Brian M. Andersen and P. J. Hirschfeld, Extinction of quasiparticle interference in underdoped cuprates with coexisting order
Phys. Rev. B 79, 144515, 2009-04-20
Abstract: Scanning tunneling spectroscopy (STS) measurements [Y. Kohsaka et al., Nature (London) 454, 1072 (2008)] have shown that dispersing quasiparticle interference (QPI) peaks in Fourier-transformed conductance maps disappear as the bias voltage exceeds a certain threshold corresponding to the coincidence of the contour of constant quasiparticle energy with the period-doubled (e.g., antiferromagnetic) zone boundary. Here we show that this may be caused by coexisting order present in the d-wave superconducting phase.
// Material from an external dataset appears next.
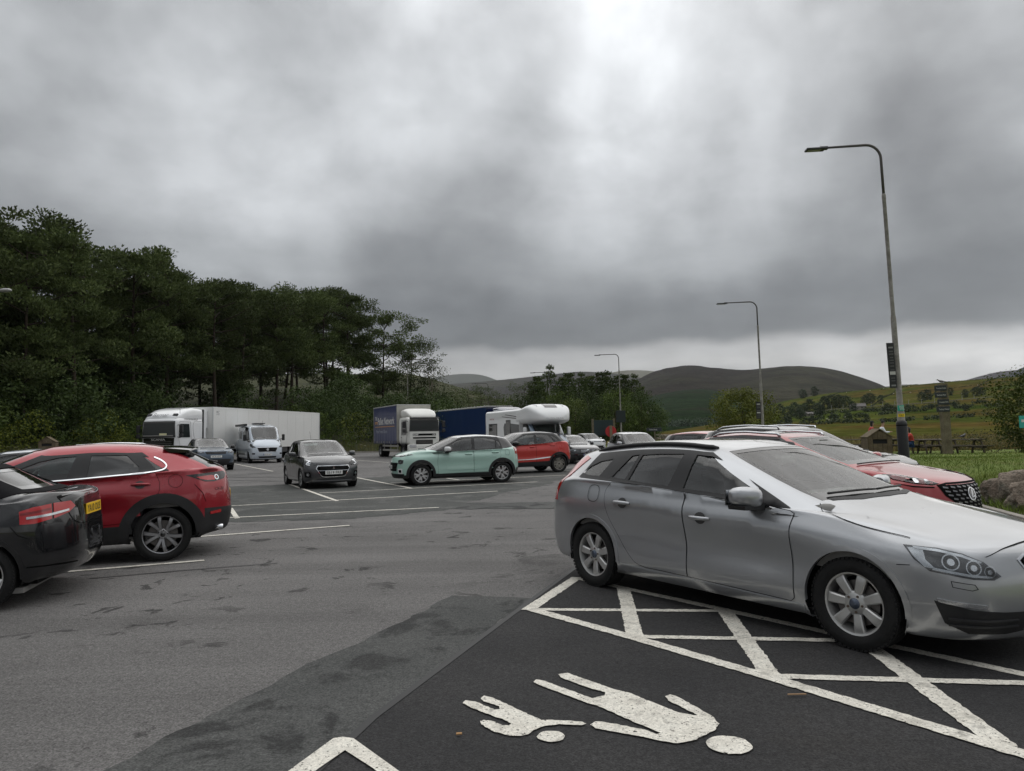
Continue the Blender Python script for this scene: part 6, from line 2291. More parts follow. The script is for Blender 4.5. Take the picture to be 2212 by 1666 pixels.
 tl = [(-2.09, .80, .84), (-1.98, .85, .845), (-2.0, .85, .92), (-1.965, .84, 1.02), (-1.86, .78, 1.13), (-1.74, .72, 1.23), (-1.66, .69, 1.30), (-1.77, .62, 1.325), (-1.90, .62, 1.22), (-2.02, .67, 1.12), (-2.10, .74, 1.02), (-2.13, .77, .92)]
 sh.patch('tail_lamp', tl, 128, M_red(), root, off=.006, h=.04, skirt=.01)
 gr = [(-.36, .685), (-.27, .515), (-.20, .47), (.20, .47), (.27, .515), (.36, .685), (.30, .712), (-.30, .712)]
 sh.patch('grille', gr, 'F', M_gap(), root, off=.003, h=.05, mirror=False)
 for i in range(5):
  z = .505 + i * .043
  w = .235 + (z - .47) * .52
  sh.patch('grille_bar', ribbon([(-w, z), (0, z), (w, z)], .017), 'F', M_gloss(), root, off=.014, h=.05, mirror=False, skirt=.012)
 sh.patch('grille_slash', ribbon([(.25, .50), (-.27, .70)], .022), 'F', M_chrome(), root, off=.020, h=.05, mirror=False, skirt=.015)
 sh.patch('grille_frame', grow(gr, .016), 'F', M_chrome(), root, off=.004, h=.05, mirror=False, holes=[grow(gr, .002)], skirt=.004)
 lo = [(-.40, .37), (-.30, .20), (.30, .20), (.40, .37)]
 sh.patch('lower_intake', lo, 'F', blk, root, off=.003, h=.06, mirror=False)
 fog = [(1.93, .87, .445), (2.10, .73, .395), (2.22, .56, .375), (2.28, .42, .37), (2.28, .42, .24), (2.20, .52, .225), (2.06, .72, .235), (1.975, .835, .30)]
 sh.patch('bumper_inset', fog, 52, blk, root, off=.003, h=.05)
 for z0 in (.29, .33):
  sh.patch('inset_rib', [(1.99, .82, z0 + .01), (2.12, .66, z0), (2.25, .46, z0 - .004), (2.25, .46, z0 - .014), (2.12, .66, z0 - .012), (1.99, .82, z0 - .004)], 52, mat('rib_plastic', (.03, .03, .032), rough=.4), root, off=.012, h=.05, skirt=.01)
 sh.patch('day_lamp', [(1.945, .865, .462), (2.03, .79, .445), (2.15, .66, .425), (2.155, .655, .400), (2.03, .79, .42), (1.955, .86, .438)], 52, M_lamp(), root, off=.012, h=.04, skirt=.012)
 wash = [(2.00 - .0, .80, .575), (2.10, .70, .555), (2.115, .69, .525), (2.09, .72, .515), (2.01, .80, .535)]
 e1 = Vector((-sin(radians(52)), cos(radians(52)), 0))
 wp = [(Vector(p).dot(e1), p[2]) for p in wash]
 sh.patch('washer_flap', wp, 52, M_gap(), root, off=.0035, h=.04, holes=[grow(wp, -.004)])
 tow = [(.52 + .045 * cos(t), .425 + .045 * sin(t)) for t in np.linspace(0, 2 * pi, 15)[:-1]]
 sh.patch('tow_eye_cover', tow, 'F', M_gap(), root, off=.0035, h=.04, holes=[grow(tow, -.004)], mirror=False)
 ff = [(-1.34 + .085 * math.copysign(abs(cos(t)) ** .7, cos(t)), .955 + .085 * math.copysign(abs(sin(t)) ** .7, sin(t))) for t in np.linspace(0, 2 * pi, 25)[:-1]]
 sh.patch('fuel_flap', ff, 'L', M_gap(), root, off=.006, h=.05, holes=[grow(ff, -.005)], only='R')
 for sy in (1, -1):
  mirror_glass(root, sy, (.60, sy * .885, .955), (.215, .20, .165), silver, blk, tip=.10)
 for y0, y1 in ((-.56, -.02), (.0, .54)):
  P, Nn = sh.project([(1.16 - .16 * abs(t * .9 + (y0 + y1) / 2) ** 2 - .03, t) for t in np.linspace(y0, y1, 8)], 'T', 0)
  MB().tube([tuple(P[i] + Nn[i] * .020) for i in range(8)], .010, 6).build('wiper', blk, root, True)
 sh.patch('cowl_panel', [(1.10, .60), (1.195, .34), (1.225, 0), (1.195, -.34), (1.10, -.60), (1.06, -.60), (1.13, -.34), (1.16, 0), (1.13, .34), (1.06, .60)], 'T', blk, root, off=.004, h=.06, mirror=False)
 m = MB().box((.20, 0, 1.335), (.20, .26, .05), ry=.45, bev=.02)
 m.box((.30, 0, 1.29), (.05, .24, .07), bev=.02)
 m.build('roof_console', M_trim(), root)
 sh.patch('sill', [(-1.02, .30), (-.6, .285), (0, .28), (1.01, .255), (1.01, .195), (-.98, .205)], 'L', silver, root, off=.006, h=.06, skirt=.01)
 return root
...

We show explicitly how QPI peaks are extinguished in the situation with coexisting long-range spin-density wave order and discuss the connection with the more realistic case where short-range order is created by quenched disorder. Since it is the localized QPI peaks rather than the underlying antinodal states themselves which are destroyed at a critical bias, our proposal resolves a conflict between STS and photoemission spectroscopy regarding the nature of these states. We also study the momentum-summed density of states in the coexisting phase and show how the competing order produces a kink inside the “V”-shaped d-wave superconducting gap in agreement with recent STS measurements [J. W. Alldredge et al., Nat. Phys. 4, 319 (2008)].